As the sun rises, the inhabitants of the giant peach see glimmering skyscrapers peeking above the clouds, and a sprawling urban city far below them. The inhabitants of Manhattan see the giant peach suspended in the air by a swarm of hundreds of seagull, and panic, believing it to be a floating, orange-coloured, spherical nuclear bomb. The military, police, fire and rescue services are all called out, and people begin running to air raid shelters and the New York Subway, believing the city is about to be destroyed. A huge passenger airplane flies past the giant peach, almost hitting it, and severing the silken strings between the seagulls and the peach. The seagulls free, the peach begins to fall to the ground, but it is saved when it is impaled upon the spike at the top of the Empire State Building. The people on the observation deck at first believe the inhabitants of the giant peach to be monsters or Martians, but when James appears from within the skewered peach and explains his story, the people hail James and his insect friends as heroes. They are given a welcoming home parade, and James gets what he wanted for three long years - playmates in the form of millions of potential new childhood friends. The skewered, battered remains of the giant peach are brought down to the streets by steeplejacks, where its delicious flesh is eaten up by ten thousand children, all now James's friends. Meanwhile, the peach's other former residents, the anthropomorphic insects, all go on to find very interesting futures in the world of humans...

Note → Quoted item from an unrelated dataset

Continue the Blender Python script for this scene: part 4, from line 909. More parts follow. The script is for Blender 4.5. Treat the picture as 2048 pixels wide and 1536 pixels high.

In the last chapter of the book, it is revealed that the giant hollowed-out stone which had once been at the center of the peach is now a mansion located in Central Park. James Henry Trotter lives out the rest of his life in the giant peach stone, which becomes an open tourist attraction and the ever-friendly James has all the friends he has ever wanted. Occasionally one of his friends visits: the Old-Green-Grasshopper would pop by and rest in the armchair by the fire with a brandy, or the Ladybug would pop in for a cup of tea and a gossip, or the Centipede to show off a new batch of particularly elegant boots that he had just acquired. Always imaginative and creative, James becomes a successful author, writing his story in James and the Giant Peach - "the book you have just read!"